Artistic Insights This Month
This month’s articles focus on the art of feltmaking. Two wildly talented local artists share what inspires their art and specific pieces. Each of these women share a peek behind the curtain into their creative processes.
Florence Rosenstock: Sculptural Feltmaking
I turned to fiber arts, and primarily feltmaking, about 15 years ago, after having spent my first artistic “life” as a potter. For a while my felted pieces were wearables—scarves and shawls—essentially flat pieces but with lots of color and pattern. About seven years ago I began to become interested in making more dimensional pieces—I think I missed working with aspects of volume and form, as I had in clay. I took a series of workshops in sculptural feltmaking, which introduced me to some new techniques and started me on the path I’ve been following since.
My visual inspirations come from the varied shapes of mushrooms and fungi, long another interest. They appeared to me in different places. The first was a large white fungus which grew on a tree in Shelburne Falls. I would pass it every few weeks as I drove to the Co-op—it seemed to get bigger each time I saw it. I know I wanted to try to re-create something like it in felt.
And one day at the Farmer’s Market I purchased a clump of oyster mushrooms, thinking I would eat them. But instead, they too became inspiration for a felted sculpture.
Dimensional feltmaking begins in the same way as flat feltmaking—laying out wool fiber, adding water and soap, and rubbing and rolling until the fibers form a coherent fabric. The sculptural forms and textures are then achieved by sewing and sometimes by including resists—pieces of plastic or other materials inserted between layers of felt to help them keep their distinctive shapes rather than felting together—and lots of experimentation
As I See It: Lynn Perry
This past spring, my neighbor in Heath, Art Schwenger, took a magnificent photo of a grey fox bringing food to her kits. The fox family lived right between our two properties, in a den near an old barn. The photo inspired me to make a needle felted grey fox of which I am very proud.

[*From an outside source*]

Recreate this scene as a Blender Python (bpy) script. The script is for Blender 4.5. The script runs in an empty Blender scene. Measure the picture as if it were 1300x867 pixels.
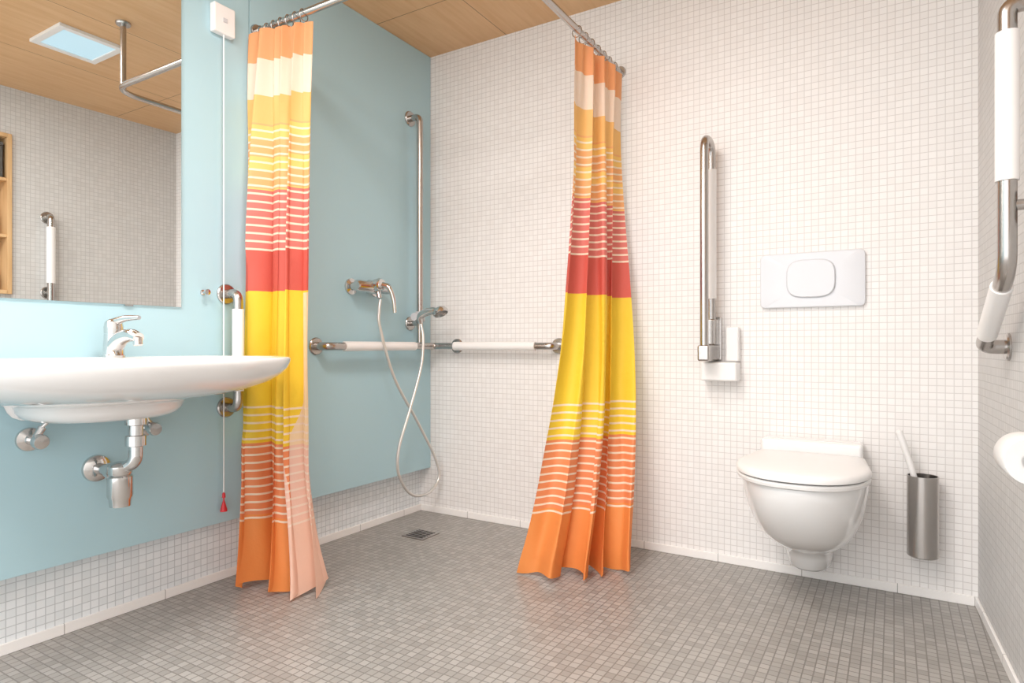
import bpy, bmesh, math
from mathutils import Vector, Matrix
from math import sin, cos, pi, radians

scene = bpy.context.scene
coll = scene.collection
try:
    scene.view_settings.view_transform = 'Standard'
    scene.view_settings.look = 'None'
except Exception:
    pass

# ------------------------------------------------------------------ materials
def new_mat(name):
    m = bpy.data.materials.new(name); m.use_nodes = True
    nt = m.node_tree
    return m, nt, nt.nodes['Principled BSDF']

def simple(name, col, rough=0.4, metal=0.0, coat=0.0, noise=0.03, nscale=30, bump=0.0):
    m, nt, b = new_mat(name)
    b.inputs['Roughness'].default_value = rough
    b.inputs['Metallic'].default_value = metal
    b.inputs['Coat Weight'].default_value = coat
    tc = nt.nodes.new('ShaderNodeTexCoord')
    n = nt.nodes.new('ShaderNodeTexNoise'); n.inputs['Scale'].default_value = nscale
    nt.links.new(tc.outputs['Object'], n.inputs['Vector'])
    mx = nt.nodes.new('ShaderNodeMixRGB')
    mx.inputs[1].default_value = (*[c*(1-noise) for c in col], 1)
    mx.inputs[2].default_value = (*[min(1, c*(1+noise)) for c in col], 1)
    nt.links.new(n.outputs['Fac'], mx.inputs[0])
    nt.links.new(mx.outputs[0], b.inputs['Base Color'])
    if bump > 0:
        bp = nt.nodes.new('ShaderNodeBump'); bp.inputs['Strength'].default_value = bump
        bp.inputs['Distance'].default_value = 0.002
        nt.links.new(n.outputs['Fac'], bp.inputs['Height'])
        nt.links.new(bp.outputs[0], b.inputs['Normal'])
    return m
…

My life-long love of animals, especially our fellow mammals, is manifested in my wool felting process. As I build up layers and shapes by needling on variably textured and colored wools, the uniquely individual animal emerges. From a painstaking attention to detail of head, torso, legs, tail, ears, and eyes suddenly (magically!) emerges a creature (in this case a fox) with its own being and immediate presence. And then we begin to talk.